Stories can be diverse and they can be influential, albeit some are more subtle than others in nature, while other events can be immediately felt. No more so felt, is firstly to those living along the coastal rim and rural isolated communities. Here the impact poses is increased to those directly linked with the sea, where daily lives are made from earning an income ashore and within coastal waters.

The topics in Coastal Notes can also be about the rare finding of sea-life creatures, a historic shipwreck lost to the passage of time and which has yet many a secret to tell. A trawler's net caught hauling more than fish but cannon balls dating to the Napoleonic era.

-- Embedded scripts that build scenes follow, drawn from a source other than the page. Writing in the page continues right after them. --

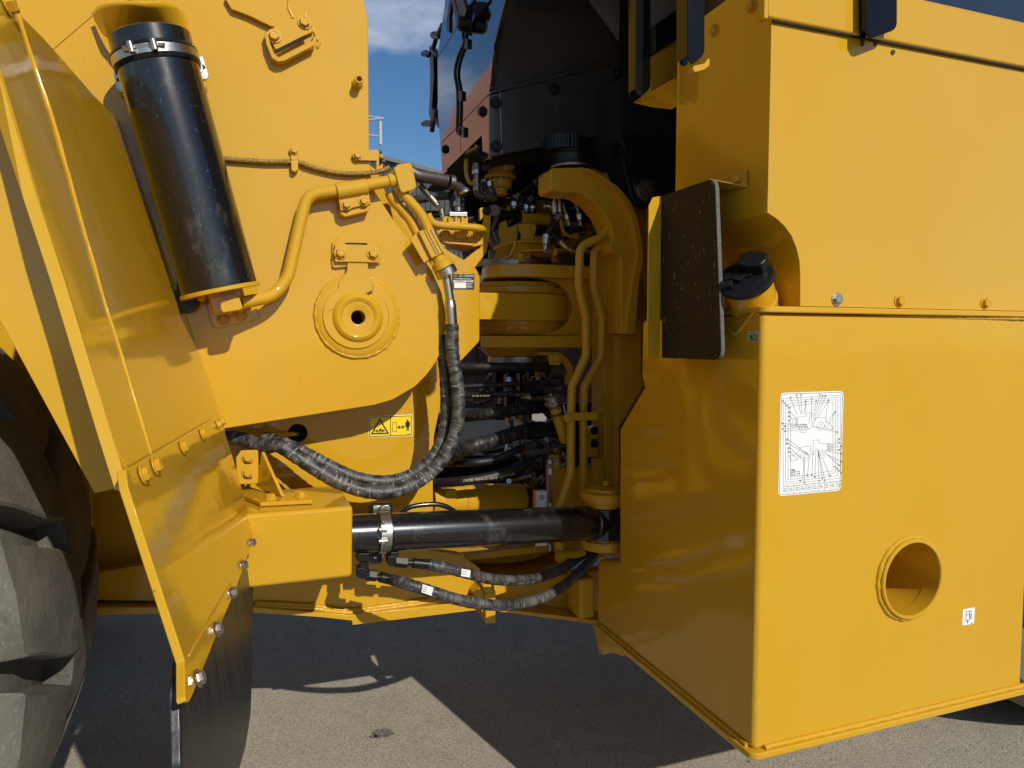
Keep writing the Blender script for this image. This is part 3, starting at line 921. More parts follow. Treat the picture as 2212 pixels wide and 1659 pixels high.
for j in range(K + 1):
    s = j / K
    rows.append([bm.verts.new(a.lerp(b, s)) for a, b in zip(top, bot)])
for j in range(K):
    for i in range(len(top) - 1):
        bm.faces.new((rows[j][i], rows[j][i + 1], rows[j + 1][i + 1], rows[j + 1][i]))
sco = finish(bm, 'cylinder_cup', YEL, cyl, True, 0, 2, 'flared yellow cup behind the cylinder head')
md = sco.modifiers.new('thick', 'SOLIDIFY')
md.thickness = .012
plate('cup_side', rnd([PW('A', x, y, T - .055) for x, y in ((1240, 60), (1262, 70), (1310, 200), (1338, 345), (1310, 350), (1285, 230))], .003), (0, .05, 0), YEL, cyl, .002)
# zinc tabs
zt = plate('zinc_tab', rnd([PW('A', x, y, T - .045) for x, y in ((1290, 400), (1400, 388), (1442, 520), (1435, 545), (1300, 560))], .006), (0, .004, 0), ZINC, cyl, .001)
bolt(PW('A', 1360, 472, T - .046), dn, .0125, ZINC, cyl)
rod('tab_hole', PW('A', 1402, 466, T - .0465), PW('A', 1402, 466, T - .0455), .007, DKST, cyl, 16)
plate('tab_spacer', rnd([PW('A', x, y, T - .04) for x, y in ((1300, 540), (1425, 545), (1430, 600), (1405, 625), (1320, 620))], .006), (0, .04, 0), YEL, cyl, .003)
plate('zinc_tab', rnd([PW('A', x, y, T - .04) for x, y in ((785, 495), (860, 480), (900, 640), (830, 635), (800, 600))], .006), (0, .004, 0), ZINC, cyl, .001)
rod('tab_hole', PW('A', 822, 552, T - .0415), PW('A', 822, 552, T - .0405), .006, DKST, cyl, 16)
plate('tab_spacer', rnd([PW('A', x, y, T - .03) for x, y in ((810, 610), (900, 600), (900, 680), (860, 670), (815, 640))], .006), (0, .03, 0), YEL, cyl, .003)
# port block and bolts under the cylinder
blk = plate('port_block', rnd([PW('B', x, y, T - .185) for x, y in ((1520, 690), (1655, 675), (1680, 745), (1660, 760), (1545, 780), (1525, 760))], .004), (0, .10, 0), YEL, cyl, .005)
plate('port_elbow', rnd([PW('B', x, y, T - .13) for x, y in ((1430, 650), (1650, 600), (1665, 700), (1545, 790), (1470, 800))], .01), (0, .06, 0), YEL, cyl, .006)
for x, y in ((1580, 785), (1652, 768)):
    p = PW('B', x, y - 14, T - .165)
    bolt(p, (0, -.15, -1), .0085, YEL, cyl)
for x, y in ((1390, 680), (1600, 625)):
    bolt(PW('B', x, y - 5, T - .12), (0, -.2, -1), .0095, YEL, cyl)
mp_ = plate('mounting_pad', rnd([PW('B', x, y, T - .012) for x, y in ((1420, 700), (1760, 700), (1795, 810), (1770, 830), (1500, 890), (1465, 870))], .012), (0, .010, 0), YEL, cyl, .003)
for x, y in ((1545, 828), (1668, 800)):
    bolt(PW('B', x, y, T - .013), dn, .0125, YEL, cyl)
box('dark_cylinder_foot', PW('B', 1220, 540, T - .04) + V((0, 0, -.1)), PW('B', 1300, 540, T - .02), BLKM, cyl, .002)
lathe('foot_roller', PW('B', 1280, 690, T - .06), (0, 1, 0), [(0, 0), (0, .036), (.05, .036)], BLKM, cyl, 32)
# ------------------------------------------------------------ yellow hydraulic pipe over the tower
pr = .0185
pth = [PW('B', 1665, 712, T - .10), PW('B', 1800, 680, T - .085)] + [PW('B', 1925, 620, T - .07), PW('B', 1985, 500, T - .06), PW('F', -20, 1010, T - .055), PW('F', 90, 860, T - .05)] + \
      [PW('F', x, y, T - .045) for x, y in ((175, 570), (215, 450), (290, 345), (400, 295), (520, 280), (760, 240), (1060, 185))]
pth = [PW('B', 1665, 712, T - .11), PW('B', 1890, 665, T - .075), PW('B', 1990, 540, T - .06), PW('F', 190, 560, T - .046), PW('F', 250, 320, T - .046), PW('F', 480, 288, T - .046), PW('F', 780, 237, T - .046), PW('F', 1075, 182, T - .046)]
pipe = tube('hydraulic_pipe', pth, pr, YEL, LOADER, 'fil', 22, fr=.11, label='yellow bent hydraulic pipe running over the tower plate')
rod('pipe_collar', PW('F', 1000, 196, T - .046), PW('F', 1085, 180, T - .046), pr + .004, YEL, pipe, 28)
# saddle clamp
e0, e1 = PW('F', 520, 292, T - .046), PW('F', 800, 245, T - .046)
sad = rod('pipe_saddle', e0, e1, pr + .0065, YEL, LOADER, 28, ch=.002)
plate('saddle_foot', rnd([PW('F', x, y, T - .050) for x, y in ((530, 300), (806, 225), (838, 400), (560, 468))], .004), (0, .010, 0), YEL, sad, .002)
plate('saddle_spacer', rnd([PW('F', x, y, T - .040) for x, y in ((545, 440), (825, 380), (842, 415), (820, 470), (600, 525), (560, 500))], .006), (0, .040, 0), CAST, sad, .003)
bolt(PW('F', 615, 410, T - .051), dn, .0125, CAST, sad)
bolt(PW('F', 775, 376, T - .051), dn, .0125, CAST, sad)
# square end block
eb = plate('pipe_end_block', rnd([PW('F', x, y, T - .075) for x, y in ((1048, 75), (1085, 40), (1195, 22), (1222, 55), (1262, 240), (1240, 275), (1130, 305), (1105, 280))], .006), (0, .06, 0), YEL, LOADER, .007, seg=3)
# twin pipes going down to the hose flange
tw = [PW('F', 1110, 250, T - .045), PW('F', 1150, 330, T - .045), PW('F', 1275, 470, T - .045), PW('F', 1345, 590, T - .045), PW('F', 1400, 720, T - .045), PW('F', 1470, 900, T - .045)]
tube('hydraulic_pipe', tw, .0165, YEL, LOADER, 'spl', 20)
tube('hydraulic_pipe', [p + V((-.030, .03, -.012)) for p in tw], .0165, YEL, LOADER, 'spl', 20)
cb_ = plate('pipe_clamp_pair', rnd([PW('F', x, y, T - .075) for x, y in ((1275, 655), (1405, 630), (1525, 845), (1400, 905), (1385, 880))], .003), (0, .05, 0), YEL, LOADER, .003)
plate('clamp_side', [PW('F', x, y, T - .06) for x, y in ((1280, 650), (1200, 730), (1330, 950), (1400, 900))], (0, .012, 0), YEL, cb_, .002)
for a_, b_ in (((1330, 655), (1440, 870)), ((1352, 648), (1462, 862)), ((1385, 640), (1495, 850))):
    segs('clamp_groove', [[PW('F', *a_, T - .0755), PW('F', *b_, T - .0755)]], .0022, dn, BROWN, cb_)
for x, y in ((1450, 670), (1505, 800)):
    bolt(PW('F', x, y, T - .068), (1, -.3, .3), .006, YEL, cb_)
fa, fb_ = PW('F', 1440, 860, T - .045), PW('F', 1545, 1060, T - .045)
fx = (fb_ - fa).normalized()
FL = (fb_ - fa).length
fl = lathe('hose_flange', fa, fx, [(0, 0), (0, .022), (FL * .3, .024), (FL * .42, .034), (FL * .66, .036), (FL * .66, 0)], YEL, LOADER, 36)
lathe('flange_collar', fa + fx * FL * .67, fx, [(0, .030), (0, .0335), (.004, .036), (.026, .036), (.028, .033), (.028, 0)], ZINC, fl, 36)
for sgn in (-1, 1):
    bolt(fa + fx * (FL * .67 + .028) + V((.022 * sgn, -.012, 0)), fx, .0058, ZINC, fl)
st = PW('F', 1555, 1080, T - .045)
s2 = PW('F', 1567, 1290, T - .045)
rod('steel_stem', fa + fx * FL * .8, s2, .0145, ZINC, fl, 28)
fe = PW('F', 1585, 1570, T - .045)
fd_ = (fe - s2)
lathe('hose_ferrule', s2, fd_, [(0, 0), (0, .017), (.012, .0175), (.016, .0195), (.03, .0188), (fd_.length - .01, .0195), (fd_.length, .0185), (fd_.length, 0)], ZINC, fl, 32)
# ------------------------------------------------------------ the two looping hoses
HR = .0212
def hose(name, pts, r, m=HOSE, label=None, n=18, rings=0, parent=LOADER):
    path = spl(pts, 9)
    R = [r * (1 + .035 * math.sin(i * 1.9) + .02 * random.uniform(-1, 1)) for i in range(len(path))]
    if rings:
        # dense path with ring swellings
        dense, rad_ = [], []
        d = 0
        for a, b in zip(path[:-1], path[1:]):
            k = max(1, int((b - a).length / .0025))
            for i in range(k):
                dense.append(a.lerp(b, i / k))
        dense.append(path[-1])
        s = 0
        for i, p in enumerate(dense):
            if i:
                s += (p - dense[i - 1]).length
            ph = (s / rings) % 1
            rad_.append(r * (1 - (.08 if ph < .12 else 0) + .02 * math.sin(ph * 6.28)))
        path, R = dense, rad_
    return finish(tube_bm(path, R, n), name, m, parent, True, 0, 2, label, 60)
lp = [fe - V((0, 0, -.02)), PW('G', 1590, 120, T - .045), PW('G', 1618, 300, T - .05), PW('G', 1640, 500, T - .055), PW('G', 1640, 720, T - .06), PW('G', 1590, 930, T - .062),
      PW('G', 1450, 1160, T - .064), PW('G', 1230, 1330, T - .066), PW('G', 1000, 1400, T - .066), PW('G', 780, 1390, T - .06), PW('G', 540, 1310, T - .055), PW('G', 330, 1190, T - .045), PW('G', 140, 1065, T - .03),
      PW('G', -20, 970, T - .01), PW('C', 1830, 320, T + .03), PW('C', 1650, 265, T + .09), PW('C', 1500, 270, T + .12)]
hose('hydraulic_hose', lp, HR * 1.06, HOSE, 'wrapped black hose looping down in front of the warning sticker, outer one', 22)
lp2 = [PW('G', 1490, -40, T + .02), PW('G', 1505, 120, T + .01), PW('G', 1525, 330, T + .005), PW('G', 1535, 560, T), PW('G', 1530, 760, T - .005), PW('G', 1480, 960, T - .01),
       PW('G', 1350, 1140, T - .012), PW('G', 1160, 1265, T - .012), PW('G', 950, 1305, T - .01), PW('G', 720, 1275, T - .005), PW('G', 500, 1185, T), PW('G', 300, 1080, T + .02), PW('G', 100, 980, T + .05), PW('G', -150, 900, T + .09)]
hose('hydraulic_hose', lp2, HR * 1.0, HOSE, 'wrapped black hose looping down in front of the warning sticker, inner one', 20)
# ------------------------------------------------------------ inner frame wall with warning decal
IW = 2.49
IN = 2.60
inn = [(PW('X', -300, 860, IW), 0), (PW('X', 960, 700, IW), 0), (PW('G', 1560, 200, IW), .02), (PW('G', 1500, 500, IW), .1), (PW('G', 1420, 880, IW), .1), (PW('G', 1405, 1130, IW), .1), (PW('G', 1412, 1500, IW), 0),
       (PW('X', 936, 1230, IW), 0), (PW('X', -300, 1230, IW), 0)]
inner = plate('frame_wall', rnd(inn), (0, .03, 0), YEL, bevel=.003, label='yellow inner frame wall carrying the pinch warning sticker')
hh = PW('G', 162, 860, IW)
cb = finish(plate_bm([hh + V((math.cos(t / 32 * 6.2832) * .032, -.05, math.sin(t / 32 * 6.2832) * .032)) for t in range(32)], V((0, .2, 0))), 'cutter', YEL, LOADER)
cut(inner, cb)
box('hole_backing', hh + V((-.08, .06, -.08)), hh + V((.08, .07, .08)), BLKD, inner, 0)
for dx in (-6, 8):
    tube('grease_line', [PW('G', -300, 870 + dx, IW - .02), PW('G', 0, 868 + dx, IW - .015), PW('G', 130, 866 + dx, IW + .0), PW('G', 170, 866 + dx, IW + .05)], .0045, YEL, inner, n=8)
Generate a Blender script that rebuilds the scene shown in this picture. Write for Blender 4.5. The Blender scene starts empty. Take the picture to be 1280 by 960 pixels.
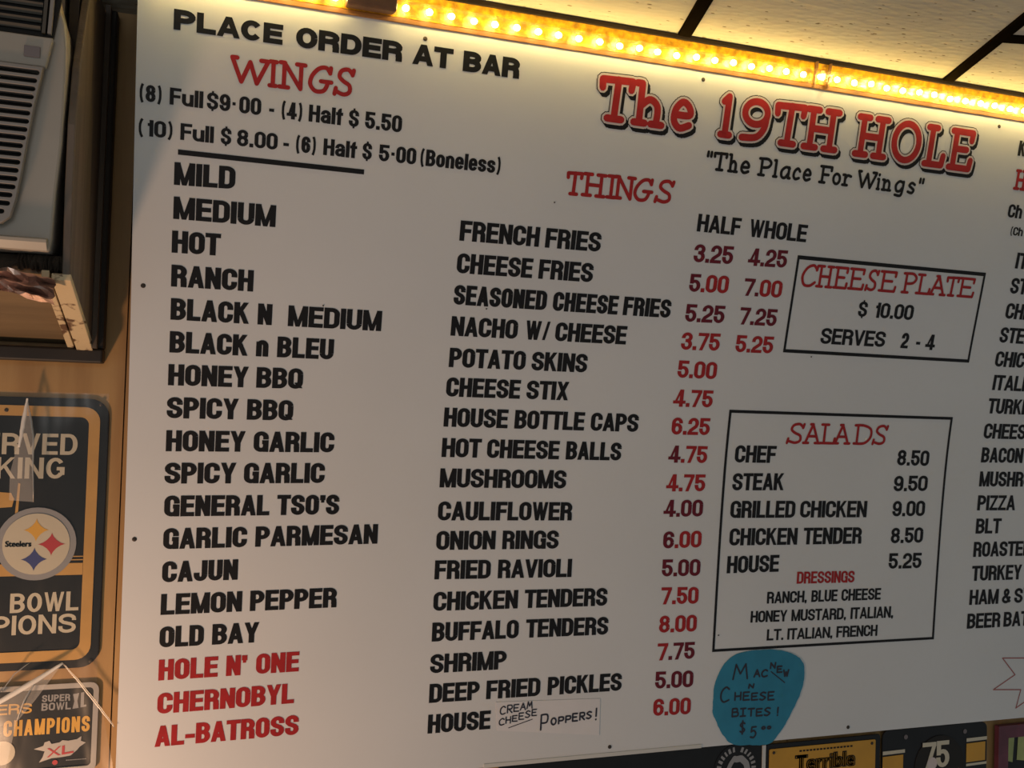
import bpy, bmesh, math, random
from mathutils import Vector, Matrix
import numpy as np

random.seed(7)
SCN = bpy.context.scene
COL = SCN.collection

# ------------------------------------------------------------------ camera
cam_d = bpy.data.cameras.new('camera')
cam_d.sensor_width = 36.0
cam_d.lens = 36.0 * 1150.92 / 1280.0
cam_d.clip_start = 0.02
cam = bpy.data.objects.new('camera', cam_d)
COL.objects.link(cam)
_y, _p, _r = (math.radians(a) for a in (17.70891, 1.38810, 1.82282))
_f = Vector((math.sin(_y) * math.cos(_p), math.cos(_y) * math.cos(_p), math.sin(_p)))
_r0 = Vector((math.cos(_y), -math.sin(_y), 0))
_u0 = _r0.cross(_f)
_rt = _r0 * math.cos(_r) + _u0 * math.sin(_r)
_up = _u0 * math.cos(_r) - _r0 * math.sin(_r)
cam.matrix_world = Matrix(((_rt.x, _up.x, -_f.x, 0.03989), (_rt.y, _up.y, -_f.y, -1.5),
                           (_rt.z, _up.z, -_f.z, 0.11262), (0, 0, 0, 1)))
SCN.camera = cam

# ------------------------------------------------------------------ world, exposure
SCN.view_settings.view_transform = 'Standard'
SCN.view_settings.look = 'None'
SCN.view_settings.gamma = 1.0
SCN.view_settings.exposure = 0.0
SCN.view_settings.use_curve_mapping = False
world = bpy.data.worlds.new('world')
SCN.world = world
world.use_nodes = True
bg = world.node_tree.nodes['Background']
bg.inputs[0].default_value = (0.88, 0.97, 1.0, 1)
bg.inputs[1].default_value = 0.205

# ------------------------------------------------------------------ bar lamp and an added fill lamp
def lamp(name, loc, energy, colour, radius):
    d = bpy.data.lights.new(name, 'POINT')
    d.energy = energy; d.color = colour; d.shadow_soft_size = radius
    o = bpy.data.objects.new(name, d); COL.objects.link(o); o.location = loc
    return o
lamp('bar_lamp', (-0.56, -0.50, -0.80), 30.0, (1.0, 0.60, 0.36), 0.05)
lamp('fill_lamp', (-0.5, -2.1, 0.75), 9.0, (0.92, 0.96, 1.0), 0.3)  # added unseen fill that brightens the upper left
BULB_POWER = 72.0

# ------------------------------------------------------------------ helpers
def tag(o, label=None, cat=None, group=None, kind=None):
    if label: o['label'] = label
    if cat: o['category'] = cat
    if group: o['group'] = group
    if kind: o['kind'] = kind
    return o

def empty(name, loc=(0, 0, 0)):
    o = bpy.data.objects.new(name, None); COL.objects.link(o); o.location = loc
    o.empty_display_size = 0.02
    return o

def obj(name, me, mats, parent=None):
    if not isinstance(mats, (list, tuple)): mats = [mats]
    if not me.materials:
        for m in mats: me.materials.append(m)
    o = bpy.data.objects.new(name, me); COL.objects.link(o)
    if parent is not None:
        o.parent = parent
        o.matrix_parent_inverse = Matrix.Translation(-parent.location)
    return o

def mesh(name, vs, fs, smooth=False):
    me = bpy.data.meshes.new(name)
    me.from_pydata([tuple(v) for v in vs], [], fs)
    if smooth: me.polygons.foreach_set('use_smooth', [True] * len(me.polygons))
    me.update()
    return me

def box_data(x0, x1, y0, y1, z0, z1):
    vs = [(x, y, z) for x in (x0, x1) for y in (y0, y1) for z in (z0, z1)]
    fs = [(0, 1, 3, 2), (4, 6, 7, 5), (0, 4, 5, 1), (2, 3, 7, 6), (0, 2, 6, 4), (1, 5, 7, 3)]
    return vs, fs

def bevel_me(me, w, seg=2):
    bm = bmesh.new(); bm.from_mesh(me)
    bmesh.ops.recalc_face_normals(bm, faces=bm.faces)
    bmesh.ops.bevel(bm, geom=[e for e in bm.edges if e.calc_face_angle(0) > 0.5], offset=w, segments=seg, affect='EDGES', profile=0.5)
    bm.to_mesh(me); bm.free(); return me

def box(name, x0, x1, y0, y1, z0, z1, m, parent=None, bev=0.0):
    me = mesh(name, *box_data(x0, x1, y0, y1, z0, z1))
    if bev: bevel_me(me, bev)
    return obj(name, me, m, parent)

def prism(name, pts, y0, y1, m, parent=None, axis='y', bev=0.0):
    """polygon (x,z) drawn at y0..y1, or (y,z) drawn at x0..x1"""
    n = len(pts)
    if axis == 'y': vs = [(a, y0, b) for a, b in pts] + [(a, y1, b) for a, b in pts]
    else: vs = [(y0, a, b) for a, b in pts] + [(y1, a, b) for a, b in pts]
    fs = [tuple(range(n)), tuple(range(2 * n - 1, n - 1, -1))] + [(i, i + n, (i + 1) % n + n, (i + 1) % n) for i in range(n)]
    me = mesh(name, vs, fs)
    bm = bmesh.new(); bm.from_mesh(me); bmesh.ops.recalc_face_normals(bm, faces=bm.faces)
    bm.to_mesh(me); bm.free()
    if bev: bevel_me(me, bev)
    return obj(name, me, m, parent)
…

Also focusing the attention of Coastal Notes, are the maritime museums which are of national importance to maintaining access and knowledge of historical exhibits for future generations.

Equally to keep an eye on the present day, with activities of existing and planned projects in the pipeline from the wind and wave renewables sector and those of the energy exploration industry.

In addition Coastal Notes has many more angles to cover, be it the weekend boat leisure user taking a sedate cruise off a long straight beach on the coast beach and making a friend with a feathered companion along the way.

In complete contrast is to those who harvest the sea, using small boats based in harbours where infrastructure and safety poses an issue, before they set off to ply their trade at the foot of our highest sea cliffs along the rugged wild western seaboard.

It's all there, as Coastal Notes tells the stories that are arguably as varied to the environment from which they came from and indeed which shape people's interaction with the surrounding environment that is the natural world and our relationship with the sea.